Hopefully, you found this piece interesting. We have several more of these coming from my visit to Supermicro since it is unlikely we will see these systems at trade shows any time soon.
We have well over a hundred of these installed if you include the E5 v4 gen as well. They’re great servers and we’re looking at doing optane in the next one for write cache instead of NVMe. They’ve also got an option to add NVMe to some of the flip up bays
We had a rack of these which isn’t as many as others but can you give them a product suggestion. Can they do 7mm drives on the back for SSDs and maybe get 4?
I’d also tell you you have to pull them out, not all the way, but some to service those drives.
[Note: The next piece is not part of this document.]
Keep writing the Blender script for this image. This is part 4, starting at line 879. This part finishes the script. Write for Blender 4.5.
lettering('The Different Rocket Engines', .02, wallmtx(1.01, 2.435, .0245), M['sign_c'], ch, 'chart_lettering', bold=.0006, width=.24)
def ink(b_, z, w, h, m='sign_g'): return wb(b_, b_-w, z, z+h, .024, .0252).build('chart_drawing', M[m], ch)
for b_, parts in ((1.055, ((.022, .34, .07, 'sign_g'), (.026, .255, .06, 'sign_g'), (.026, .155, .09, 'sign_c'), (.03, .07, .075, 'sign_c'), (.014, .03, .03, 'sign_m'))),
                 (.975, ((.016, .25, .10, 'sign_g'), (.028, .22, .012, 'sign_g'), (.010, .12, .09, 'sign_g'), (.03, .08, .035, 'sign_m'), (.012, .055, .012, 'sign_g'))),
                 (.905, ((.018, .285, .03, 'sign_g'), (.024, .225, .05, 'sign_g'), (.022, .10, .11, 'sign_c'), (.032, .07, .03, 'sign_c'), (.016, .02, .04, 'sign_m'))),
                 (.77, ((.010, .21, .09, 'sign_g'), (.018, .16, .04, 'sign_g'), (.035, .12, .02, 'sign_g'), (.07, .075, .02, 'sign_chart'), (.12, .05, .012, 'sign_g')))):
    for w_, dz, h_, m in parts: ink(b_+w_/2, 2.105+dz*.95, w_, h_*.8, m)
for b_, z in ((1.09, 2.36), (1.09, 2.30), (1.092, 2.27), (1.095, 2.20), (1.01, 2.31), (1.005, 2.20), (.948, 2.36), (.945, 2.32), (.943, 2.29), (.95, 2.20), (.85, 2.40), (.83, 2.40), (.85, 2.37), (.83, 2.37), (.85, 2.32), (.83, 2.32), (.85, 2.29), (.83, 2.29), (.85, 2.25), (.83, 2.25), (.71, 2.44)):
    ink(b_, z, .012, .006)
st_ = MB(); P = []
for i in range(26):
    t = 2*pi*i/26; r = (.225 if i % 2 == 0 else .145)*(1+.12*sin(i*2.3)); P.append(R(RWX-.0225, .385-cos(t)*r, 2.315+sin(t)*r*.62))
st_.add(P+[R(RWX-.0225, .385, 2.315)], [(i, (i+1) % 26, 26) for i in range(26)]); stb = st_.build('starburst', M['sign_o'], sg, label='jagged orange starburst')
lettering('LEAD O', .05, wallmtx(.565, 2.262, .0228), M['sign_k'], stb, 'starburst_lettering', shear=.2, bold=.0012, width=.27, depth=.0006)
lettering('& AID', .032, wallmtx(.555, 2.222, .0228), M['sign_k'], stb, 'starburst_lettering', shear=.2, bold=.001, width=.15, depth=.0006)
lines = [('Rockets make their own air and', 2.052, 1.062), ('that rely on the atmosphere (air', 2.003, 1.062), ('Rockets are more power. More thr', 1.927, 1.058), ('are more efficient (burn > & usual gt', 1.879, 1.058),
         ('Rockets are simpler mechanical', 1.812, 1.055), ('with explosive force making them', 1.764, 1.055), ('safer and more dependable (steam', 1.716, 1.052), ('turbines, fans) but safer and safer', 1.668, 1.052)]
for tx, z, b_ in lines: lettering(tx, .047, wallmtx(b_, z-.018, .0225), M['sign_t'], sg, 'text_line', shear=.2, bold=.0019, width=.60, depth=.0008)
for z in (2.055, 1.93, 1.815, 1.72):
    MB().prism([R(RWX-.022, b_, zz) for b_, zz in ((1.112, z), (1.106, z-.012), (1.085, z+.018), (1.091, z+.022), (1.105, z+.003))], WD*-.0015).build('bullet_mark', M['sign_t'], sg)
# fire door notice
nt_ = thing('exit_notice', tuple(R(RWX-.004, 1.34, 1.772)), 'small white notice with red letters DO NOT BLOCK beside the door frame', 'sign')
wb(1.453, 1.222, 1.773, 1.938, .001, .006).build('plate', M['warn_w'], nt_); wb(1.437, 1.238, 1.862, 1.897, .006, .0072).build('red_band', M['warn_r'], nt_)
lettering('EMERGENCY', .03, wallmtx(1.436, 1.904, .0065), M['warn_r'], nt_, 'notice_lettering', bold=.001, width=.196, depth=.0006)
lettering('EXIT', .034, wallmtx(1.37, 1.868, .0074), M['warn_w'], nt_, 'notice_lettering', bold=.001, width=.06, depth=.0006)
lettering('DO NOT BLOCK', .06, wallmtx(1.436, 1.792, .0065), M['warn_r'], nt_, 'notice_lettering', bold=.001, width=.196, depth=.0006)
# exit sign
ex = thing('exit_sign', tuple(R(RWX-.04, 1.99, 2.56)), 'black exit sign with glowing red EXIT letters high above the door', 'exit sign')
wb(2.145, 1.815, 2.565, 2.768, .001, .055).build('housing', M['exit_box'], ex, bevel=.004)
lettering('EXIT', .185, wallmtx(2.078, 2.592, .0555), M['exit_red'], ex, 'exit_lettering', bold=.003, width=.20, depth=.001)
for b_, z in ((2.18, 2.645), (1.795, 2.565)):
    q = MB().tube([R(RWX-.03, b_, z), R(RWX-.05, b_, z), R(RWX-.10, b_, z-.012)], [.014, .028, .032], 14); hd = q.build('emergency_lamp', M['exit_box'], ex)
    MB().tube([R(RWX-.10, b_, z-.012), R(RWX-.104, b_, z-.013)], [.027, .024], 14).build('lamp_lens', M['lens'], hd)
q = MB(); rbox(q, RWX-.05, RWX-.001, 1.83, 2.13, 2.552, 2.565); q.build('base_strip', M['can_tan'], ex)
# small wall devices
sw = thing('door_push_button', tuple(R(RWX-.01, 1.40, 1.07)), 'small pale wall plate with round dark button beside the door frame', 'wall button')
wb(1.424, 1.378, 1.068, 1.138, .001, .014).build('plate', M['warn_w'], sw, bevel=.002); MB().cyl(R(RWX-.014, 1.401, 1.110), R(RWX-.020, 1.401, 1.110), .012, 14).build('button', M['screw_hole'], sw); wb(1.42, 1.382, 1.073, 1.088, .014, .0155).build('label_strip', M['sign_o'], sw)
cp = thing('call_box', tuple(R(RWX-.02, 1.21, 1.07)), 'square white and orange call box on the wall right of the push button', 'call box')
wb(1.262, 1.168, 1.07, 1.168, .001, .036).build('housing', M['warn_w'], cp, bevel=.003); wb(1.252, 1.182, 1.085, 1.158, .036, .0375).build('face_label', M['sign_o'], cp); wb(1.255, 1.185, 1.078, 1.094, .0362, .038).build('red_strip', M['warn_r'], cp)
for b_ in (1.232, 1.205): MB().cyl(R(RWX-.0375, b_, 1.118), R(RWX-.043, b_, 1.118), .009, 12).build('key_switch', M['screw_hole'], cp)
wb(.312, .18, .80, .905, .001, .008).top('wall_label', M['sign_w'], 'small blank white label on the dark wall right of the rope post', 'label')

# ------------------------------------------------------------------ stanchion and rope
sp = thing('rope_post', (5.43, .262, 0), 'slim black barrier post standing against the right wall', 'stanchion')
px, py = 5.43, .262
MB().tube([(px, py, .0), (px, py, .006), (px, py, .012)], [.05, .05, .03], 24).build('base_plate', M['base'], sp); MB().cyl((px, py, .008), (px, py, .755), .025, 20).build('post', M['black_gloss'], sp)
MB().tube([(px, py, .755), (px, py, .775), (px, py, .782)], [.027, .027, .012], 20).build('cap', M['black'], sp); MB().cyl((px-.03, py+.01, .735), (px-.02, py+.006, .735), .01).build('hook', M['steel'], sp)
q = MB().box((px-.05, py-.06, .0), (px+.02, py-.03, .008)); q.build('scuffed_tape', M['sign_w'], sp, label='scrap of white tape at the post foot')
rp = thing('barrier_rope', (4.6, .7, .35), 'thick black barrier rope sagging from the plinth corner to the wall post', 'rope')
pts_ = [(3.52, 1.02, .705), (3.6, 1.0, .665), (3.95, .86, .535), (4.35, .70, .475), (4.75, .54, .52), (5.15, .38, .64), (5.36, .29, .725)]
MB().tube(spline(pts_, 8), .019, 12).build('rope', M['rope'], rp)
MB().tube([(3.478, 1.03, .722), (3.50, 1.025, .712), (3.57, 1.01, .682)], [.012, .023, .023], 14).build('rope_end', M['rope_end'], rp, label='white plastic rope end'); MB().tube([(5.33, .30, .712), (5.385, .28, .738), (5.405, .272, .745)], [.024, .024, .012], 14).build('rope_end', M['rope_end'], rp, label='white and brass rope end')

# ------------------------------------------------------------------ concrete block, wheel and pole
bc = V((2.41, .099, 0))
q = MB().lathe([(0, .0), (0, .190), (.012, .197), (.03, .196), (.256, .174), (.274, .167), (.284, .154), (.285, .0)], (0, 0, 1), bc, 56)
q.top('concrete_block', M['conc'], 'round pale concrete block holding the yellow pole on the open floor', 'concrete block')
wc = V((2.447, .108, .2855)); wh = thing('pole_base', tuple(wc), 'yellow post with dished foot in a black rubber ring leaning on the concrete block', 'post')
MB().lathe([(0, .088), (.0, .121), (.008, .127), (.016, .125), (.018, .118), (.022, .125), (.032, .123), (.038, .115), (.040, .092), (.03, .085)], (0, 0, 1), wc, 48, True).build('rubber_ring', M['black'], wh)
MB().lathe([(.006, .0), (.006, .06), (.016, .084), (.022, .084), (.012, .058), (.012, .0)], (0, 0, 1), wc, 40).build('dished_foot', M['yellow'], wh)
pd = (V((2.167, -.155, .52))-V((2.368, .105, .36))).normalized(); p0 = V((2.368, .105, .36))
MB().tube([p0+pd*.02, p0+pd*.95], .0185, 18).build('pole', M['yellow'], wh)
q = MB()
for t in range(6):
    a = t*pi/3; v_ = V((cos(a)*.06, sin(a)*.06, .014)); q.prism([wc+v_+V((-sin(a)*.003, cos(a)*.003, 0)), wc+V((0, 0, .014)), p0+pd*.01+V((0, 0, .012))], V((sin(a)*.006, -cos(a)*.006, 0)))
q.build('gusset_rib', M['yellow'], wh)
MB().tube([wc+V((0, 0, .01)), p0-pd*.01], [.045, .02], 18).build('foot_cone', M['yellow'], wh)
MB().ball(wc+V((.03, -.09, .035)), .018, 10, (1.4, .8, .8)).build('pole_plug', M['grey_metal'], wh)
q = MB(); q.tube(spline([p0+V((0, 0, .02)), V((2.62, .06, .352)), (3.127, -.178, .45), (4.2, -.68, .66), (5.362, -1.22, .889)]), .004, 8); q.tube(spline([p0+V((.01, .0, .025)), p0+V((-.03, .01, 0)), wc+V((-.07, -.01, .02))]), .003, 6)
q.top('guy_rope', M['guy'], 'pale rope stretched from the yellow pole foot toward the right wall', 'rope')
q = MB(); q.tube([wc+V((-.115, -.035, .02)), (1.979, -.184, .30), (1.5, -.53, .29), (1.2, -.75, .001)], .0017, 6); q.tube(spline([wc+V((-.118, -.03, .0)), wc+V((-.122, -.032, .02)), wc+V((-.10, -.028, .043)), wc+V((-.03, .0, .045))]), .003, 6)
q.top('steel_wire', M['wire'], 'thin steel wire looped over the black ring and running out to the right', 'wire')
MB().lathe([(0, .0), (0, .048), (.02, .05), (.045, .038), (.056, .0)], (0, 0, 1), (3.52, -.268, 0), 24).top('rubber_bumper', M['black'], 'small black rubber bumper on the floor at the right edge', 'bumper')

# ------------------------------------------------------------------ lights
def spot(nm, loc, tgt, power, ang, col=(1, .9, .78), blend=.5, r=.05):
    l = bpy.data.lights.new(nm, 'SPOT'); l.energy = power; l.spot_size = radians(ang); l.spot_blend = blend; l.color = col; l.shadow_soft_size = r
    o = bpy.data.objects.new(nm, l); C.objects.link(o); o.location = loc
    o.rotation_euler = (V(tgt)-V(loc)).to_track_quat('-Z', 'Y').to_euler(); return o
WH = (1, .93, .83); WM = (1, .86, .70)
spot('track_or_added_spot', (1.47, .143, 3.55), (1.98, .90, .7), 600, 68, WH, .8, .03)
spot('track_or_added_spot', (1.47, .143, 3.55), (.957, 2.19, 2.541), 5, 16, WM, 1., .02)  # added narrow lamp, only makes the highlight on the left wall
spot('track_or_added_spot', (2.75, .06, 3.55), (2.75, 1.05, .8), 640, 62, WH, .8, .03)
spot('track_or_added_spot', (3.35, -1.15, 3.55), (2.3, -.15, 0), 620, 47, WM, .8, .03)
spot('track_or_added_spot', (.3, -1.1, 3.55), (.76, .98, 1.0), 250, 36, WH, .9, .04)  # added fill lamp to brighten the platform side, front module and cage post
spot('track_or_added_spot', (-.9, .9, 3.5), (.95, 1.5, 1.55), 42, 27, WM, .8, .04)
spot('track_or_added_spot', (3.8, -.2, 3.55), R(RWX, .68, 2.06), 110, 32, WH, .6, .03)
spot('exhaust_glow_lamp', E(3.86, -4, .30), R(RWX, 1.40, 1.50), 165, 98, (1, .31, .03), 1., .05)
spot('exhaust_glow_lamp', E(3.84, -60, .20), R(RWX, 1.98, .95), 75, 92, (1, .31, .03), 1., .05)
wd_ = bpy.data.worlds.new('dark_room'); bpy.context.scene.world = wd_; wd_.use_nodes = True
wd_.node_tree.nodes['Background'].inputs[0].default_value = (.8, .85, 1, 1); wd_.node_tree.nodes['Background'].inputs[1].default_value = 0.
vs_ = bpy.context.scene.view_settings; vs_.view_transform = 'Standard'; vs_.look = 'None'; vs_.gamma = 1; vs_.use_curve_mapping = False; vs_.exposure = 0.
Remember to leave cable length so that is possible.
They should build this with a single AMD Epyc board and room for network and PCIe SSD. Would be an epyc :) Ceph node.
I don’t understand why vendors are so lacks to get into the AMD segment (single socket storage and single socket GPU enabled servers).
Of course that should be “lax”…
Indeed, it seems that SM is really reluctant to use AMD in it’s really good and efficient designs.
We used a 1U AMD server paired with 2 simply-double jbods (that have IPMI) and from the math on our use-case we can safely (meaning no bottleneck) use 4 jbods with 2x25gbps nic
I like this form factor, personally I prefer the way that Dell implements it with the R740xd2 as there is no need to slide the unit out at all to service the back drives. We have some of the R740xd2 units and they are very nice.